**What is expected**:
Quote all of the data below exactly, please.

--- Information shown ---

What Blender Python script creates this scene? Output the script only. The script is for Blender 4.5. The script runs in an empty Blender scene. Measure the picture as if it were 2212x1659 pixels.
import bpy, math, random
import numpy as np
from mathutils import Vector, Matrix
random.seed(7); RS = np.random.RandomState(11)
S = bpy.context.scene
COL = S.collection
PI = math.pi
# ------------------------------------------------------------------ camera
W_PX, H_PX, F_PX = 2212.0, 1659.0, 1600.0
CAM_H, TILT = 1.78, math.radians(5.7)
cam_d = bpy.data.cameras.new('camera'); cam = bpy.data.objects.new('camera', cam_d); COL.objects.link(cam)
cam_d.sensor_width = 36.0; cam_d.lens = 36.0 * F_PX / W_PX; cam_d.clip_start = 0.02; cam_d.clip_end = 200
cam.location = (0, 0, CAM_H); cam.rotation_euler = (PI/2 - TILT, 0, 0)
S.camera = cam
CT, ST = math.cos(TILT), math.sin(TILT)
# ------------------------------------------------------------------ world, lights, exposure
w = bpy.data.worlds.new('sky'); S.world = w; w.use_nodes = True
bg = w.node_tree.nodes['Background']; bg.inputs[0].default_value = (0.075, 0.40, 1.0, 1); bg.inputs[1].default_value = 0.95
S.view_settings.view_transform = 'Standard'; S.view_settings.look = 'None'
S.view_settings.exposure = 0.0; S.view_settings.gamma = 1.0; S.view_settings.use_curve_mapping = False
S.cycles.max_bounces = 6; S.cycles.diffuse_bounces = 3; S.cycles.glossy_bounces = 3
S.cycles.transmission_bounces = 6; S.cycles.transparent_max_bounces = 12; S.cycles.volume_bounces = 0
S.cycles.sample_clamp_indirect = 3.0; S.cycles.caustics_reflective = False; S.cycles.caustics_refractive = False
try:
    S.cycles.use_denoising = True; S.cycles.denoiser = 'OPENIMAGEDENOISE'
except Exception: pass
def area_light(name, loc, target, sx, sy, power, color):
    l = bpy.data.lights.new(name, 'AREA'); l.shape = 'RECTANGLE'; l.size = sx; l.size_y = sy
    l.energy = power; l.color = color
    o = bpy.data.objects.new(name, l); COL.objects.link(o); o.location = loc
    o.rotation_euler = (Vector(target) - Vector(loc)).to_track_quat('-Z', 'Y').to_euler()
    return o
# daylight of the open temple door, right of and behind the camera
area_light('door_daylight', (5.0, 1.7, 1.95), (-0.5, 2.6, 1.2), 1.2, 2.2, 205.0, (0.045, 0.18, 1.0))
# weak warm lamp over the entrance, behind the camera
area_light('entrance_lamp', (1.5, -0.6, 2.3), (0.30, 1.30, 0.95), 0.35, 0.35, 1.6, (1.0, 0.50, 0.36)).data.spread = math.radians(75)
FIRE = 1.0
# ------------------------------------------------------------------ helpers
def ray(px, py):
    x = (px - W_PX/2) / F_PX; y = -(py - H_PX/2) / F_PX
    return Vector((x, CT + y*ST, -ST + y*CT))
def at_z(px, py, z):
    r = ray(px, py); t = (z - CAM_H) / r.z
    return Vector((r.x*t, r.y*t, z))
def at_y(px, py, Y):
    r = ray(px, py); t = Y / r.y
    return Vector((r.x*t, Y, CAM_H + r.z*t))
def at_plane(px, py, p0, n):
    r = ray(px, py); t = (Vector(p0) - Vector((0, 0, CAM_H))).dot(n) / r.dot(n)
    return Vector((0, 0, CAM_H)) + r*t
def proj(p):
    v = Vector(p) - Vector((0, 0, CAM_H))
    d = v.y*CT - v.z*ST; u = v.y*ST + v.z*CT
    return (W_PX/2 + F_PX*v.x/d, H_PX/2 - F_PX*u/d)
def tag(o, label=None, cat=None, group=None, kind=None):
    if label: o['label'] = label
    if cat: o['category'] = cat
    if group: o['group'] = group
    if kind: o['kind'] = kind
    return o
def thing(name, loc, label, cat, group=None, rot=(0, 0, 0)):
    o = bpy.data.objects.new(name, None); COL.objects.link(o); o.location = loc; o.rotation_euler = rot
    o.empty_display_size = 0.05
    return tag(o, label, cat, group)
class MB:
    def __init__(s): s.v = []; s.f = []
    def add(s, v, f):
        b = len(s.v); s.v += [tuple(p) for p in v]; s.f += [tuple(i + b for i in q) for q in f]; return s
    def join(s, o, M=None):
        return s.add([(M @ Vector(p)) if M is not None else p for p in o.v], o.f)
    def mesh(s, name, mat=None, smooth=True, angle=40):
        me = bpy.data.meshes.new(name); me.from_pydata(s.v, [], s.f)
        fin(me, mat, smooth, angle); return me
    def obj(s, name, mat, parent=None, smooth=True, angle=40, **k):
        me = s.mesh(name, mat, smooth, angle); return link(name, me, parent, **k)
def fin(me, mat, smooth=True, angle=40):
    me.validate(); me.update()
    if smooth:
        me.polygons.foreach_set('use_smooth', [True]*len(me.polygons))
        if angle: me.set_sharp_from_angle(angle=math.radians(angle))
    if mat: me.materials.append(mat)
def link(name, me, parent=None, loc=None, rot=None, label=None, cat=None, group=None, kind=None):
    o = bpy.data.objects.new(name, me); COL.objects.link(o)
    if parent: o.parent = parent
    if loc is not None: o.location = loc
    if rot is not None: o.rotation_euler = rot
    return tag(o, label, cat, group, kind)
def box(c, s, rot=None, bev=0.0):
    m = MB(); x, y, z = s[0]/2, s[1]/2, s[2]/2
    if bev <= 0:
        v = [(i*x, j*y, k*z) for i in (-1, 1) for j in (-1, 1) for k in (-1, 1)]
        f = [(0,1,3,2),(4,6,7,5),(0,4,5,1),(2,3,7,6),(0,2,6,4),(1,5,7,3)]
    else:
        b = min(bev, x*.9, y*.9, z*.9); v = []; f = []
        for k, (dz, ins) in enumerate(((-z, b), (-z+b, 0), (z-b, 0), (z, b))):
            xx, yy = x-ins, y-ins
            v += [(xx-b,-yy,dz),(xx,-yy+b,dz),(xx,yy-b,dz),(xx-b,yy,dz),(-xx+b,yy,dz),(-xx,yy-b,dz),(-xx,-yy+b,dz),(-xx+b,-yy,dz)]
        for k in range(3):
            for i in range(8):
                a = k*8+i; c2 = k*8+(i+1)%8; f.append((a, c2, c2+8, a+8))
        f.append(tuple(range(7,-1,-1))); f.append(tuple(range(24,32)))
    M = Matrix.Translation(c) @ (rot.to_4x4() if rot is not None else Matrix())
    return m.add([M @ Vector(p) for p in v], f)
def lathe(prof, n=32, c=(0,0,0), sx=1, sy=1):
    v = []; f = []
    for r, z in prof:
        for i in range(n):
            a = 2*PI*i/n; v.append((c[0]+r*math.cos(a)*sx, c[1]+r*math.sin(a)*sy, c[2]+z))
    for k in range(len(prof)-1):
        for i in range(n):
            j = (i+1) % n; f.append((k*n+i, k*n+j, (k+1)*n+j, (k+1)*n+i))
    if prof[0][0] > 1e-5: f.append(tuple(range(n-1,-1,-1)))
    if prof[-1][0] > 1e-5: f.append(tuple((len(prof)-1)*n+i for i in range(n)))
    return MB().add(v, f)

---

**Exercise response**:
What Blender Python script creates this scene? Output the script only. The script is for Blender 4.5. The script runs in an empty Blender scene. Measure the picture as if it were 2212x1659 pixels.
import bpy, math, random
import numpy as np
from mathutils import Vector, Matrix
random.seed(7); RS = np.random.RandomState(11)
S = bpy.context.scene
COL = S.collection
PI = math.pi
# ------------------------------------------------------------------ camera
W_PX, H_PX, F_PX = 2212.0, 1659.0, 1600.0
CAM_H, TILT = 1.78, math.radians(5.7)
cam_d = bpy.data.cameras.new('camera'); cam = bpy.data.objects.new('camera', cam_d); COL.objects.link(cam)
cam_d.sensor_width = 36.0; cam_d.lens = 36.0 * F_PX / W_PX; cam_d.clip_start = 0.02; cam_d.clip_end = 200
cam.location = (0, 0, CAM_H); cam.rotation_euler = (PI/2 - TILT, 0, 0)
S.camera = cam
CT, ST = math.cos(TILT), math.sin(TILT)
# ------------------------------------------------------------------ world, lights, exposure
w = bpy.data.worlds.new('sky'); S.world = w; w.use_nodes = True
bg = w.node_tree.nodes['Background']; bg.inputs[0].default_value = (0.075, 0.40, 1.0, 1); bg.inputs[1].default_value = 0.95
S.view_settings.view_transform = 'Standard'; S.view_settings.look = 'None'
S.view_settings.exposure = 0.0; S.view_settings.gamma = 1.0; S.view_settings.use_curve_mapping = False
S.cycles.max_bounces = 6; S.cycles.diffuse_bounces = 3; S.cycles.glossy_bounces = 3
S.cycles.transmission_bounces = 6; S.cycles.transparent_max_bounces = 12; S.cycles.volume_bounces = 0
S.cycles.sample_clamp_indirect = 3.0; S.cycles.caustics_reflective = False; S.cycles.caustics_refractive = False
try:
    S.cycles.use_denoising = True; S.cycles.denoiser = 'OPENIMAGEDENOISE'
except Exception: pass
def area_light(name, loc, target, sx, sy, power, color):
    l = bpy.data.lights.new(name, 'AREA'); l.shape = 'RECTANGLE'; l.size = sx; l.size_y = sy
    l.energy = power; l.color = color
    o = bpy.data.objects.new(name, l); COL.objects.link(o); o.location = loc
    o.rotation_euler = (Vector(target) - Vector(loc)).to_track_quat('-Z', 'Y').to_euler()
    return o
# daylight of the open temple door, right of and behind the camera
area_light('door_daylight', (5.0, 1.7, 1.95), (-0.5, 2.6, 1.2), 1.2, 2.2, 205.0, (0.045, 0.18, 1.0))
# weak warm lamp over the entrance, behind the camera
area_light('entrance_lamp', (1.5, -0.6, 2.3), (0.30, 1.30, 0.95), 0.35, 0.35, 1.6, (1.0, 0.50, 0.36)).data.spread = math.radians(75)
FIRE = 1.0
# ------------------------------------------------------------------ helpers
def ray(px, py):
    x = (px - W_PX/2) / F_PX; y = -(py - H_PX/2) / F_PX
    return Vector((x, CT + y*ST, -ST + y*CT))
def at_z(px, py, z):
    r = ray(px, py); t = (z - CAM_H) / r.z
    return Vector((r.x*t, r.y*t, z))
def at_y(px, py, Y):
    r = ray(px, py); t = Y / r.y
    return Vector((r.x*t, Y, CAM_H + r.z*t))
def at_plane(px, py, p0, n):
    r = ray(px, py); t = (Vector(p0) - Vector((0, 0, CAM_H))).dot(n) / r.dot(n)
    return Vector((0, 0, CAM_H)) + r*t
def proj(p):
    v = Vector(p) - Vector((0, 0, CAM_H))
    d = v.y*CT - v.z*ST; u = v.y*ST + v.z*CT
    return (W_PX/2 + F_PX*v.x/d, H_PX/2 - F_PX*u/d)
def tag(o, label=None, cat=None, group=None, kind=None):
    if label: o['label'] = label
    if cat: o['category'] = cat
    if group: o['group'] = group
    if kind: o['kind'] = kind
    return o
def thing(name, loc, label, cat, group=None, rot=(0, 0, 0)):
    o = bpy.data.objects.new(name, None); COL.objects.link(o); o.location = loc; o.rotation_euler = rot
    o.empty_display_size = 0.05
    return tag(o, label, cat, group)
class MB:
    def __init__(s): s.v = []; s.f = []
    def add(s, v, f):
        b = len(s.v); s.v += [tuple(p) for p in v]; s.f += [tuple(i + b for i in q) for q in f]; return s
    def join(s, o, M=None):
        return s.add([(M @ Vector(p)) if M is not None else p for p in o.v], o.f)
    def mesh(s, name, mat=None, smooth=True, angle=40):
        me = bpy.data.meshes.new(name); me.from_pydata(s.v, [], s.f)
        fin(me, mat, smooth, angle); return me
    def obj(s, name, mat, parent=None, smooth=True, angle=40, **k):
        me = s.mesh(name, mat, smooth, angle); return link(name, me, parent, **k)
def fin(me, mat, smooth=True, angle=40):
    me.validate(); me.update()
    if smooth:
        me.polygons.foreach_set('use_smooth', [True]*len(me.polygons))
        if angle: me.set_sharp_from_angle(angle=math.radians(angle))
    if mat: me.materials.append(mat)
def link(name, me, parent=None, loc=None, rot=None, label=None, cat=None, group=None, kind=None):
    o = bpy.data.objects.new(name, me); COL.objects.link(o)
    if parent: o.parent = parent
    if loc is not None: o.location = loc
    if rot is not None: o.rotation_euler = rot
    return tag(o, label, cat, group, kind)
def box(c, s, rot=None, bev=0.0):
    m = MB(); x, y, z = s[0]/2, s[1]/2, s[2]/2
    if bev <= 0:
        v = [(i*x, j*y, k*z) for i in (-1, 1) for j in (-1, 1) for k in (-1, 1)]
        f = [(0,1,3,2),(4,6,7,5),(0,4,5,1),(2,3,7,6),(0,2,6,4),(1,5,7,3)]
    else:
        b = min(bev, x*.9, y*.9, z*.9); v = []; f = []
        for k, (dz, ins) in enumerate(((-z, b), (-z+b, 0), (z-b, 0), (z, b))):
            xx, yy = x-ins, y-ins
            v += [(xx-b,-yy,dz),(xx,-yy+b,dz),(xx,yy-b,dz),(xx-b,yy,dz),(-xx+b,yy,dz),(-xx,yy-b,dz),(-xx,-yy+b,dz),(-xx+b,-yy,dz)]
        for k in range(3):
            for i in range(8):
                a = k*8+i; c2 = k*8+(i+1)%8; f.append((a, c2, c2+8, a+8))
        f.append(tuple(range(7,-1,-1))); f.append(tuple(range(24,32)))
    M = Matrix.Translation(c) @ (rot.to_4x4() if rot is not None else Matrix())
    return m.add([M @ Vector(p) for p in v], f)
def lathe(prof, n=32, c=(0,0,0), sx=1, sy=1):
    v = []; f = []
    for r, z in prof:
        for i in range(n):
            a = 2*PI*i/n; v.append((c[0]+r*math.cos(a)*sx, c[1]+r*math.sin(a)*sy, c[2]+z))
    for k in range(len(prof)-1):
        for i in range(n):
            j = (i+1) % n; f.append((k*n+i, k*n+j, (k+1)*n+j, (k+1)*n+i))
    if prof[0][0] > 1e-5: f.append(tuple(range(n-1,-1,-1)))
    if prof[-1][0] > 1e-5: f.append(tuple((len(prof)-1)*n+i for i in range(n)))
    return MB().add(v, f)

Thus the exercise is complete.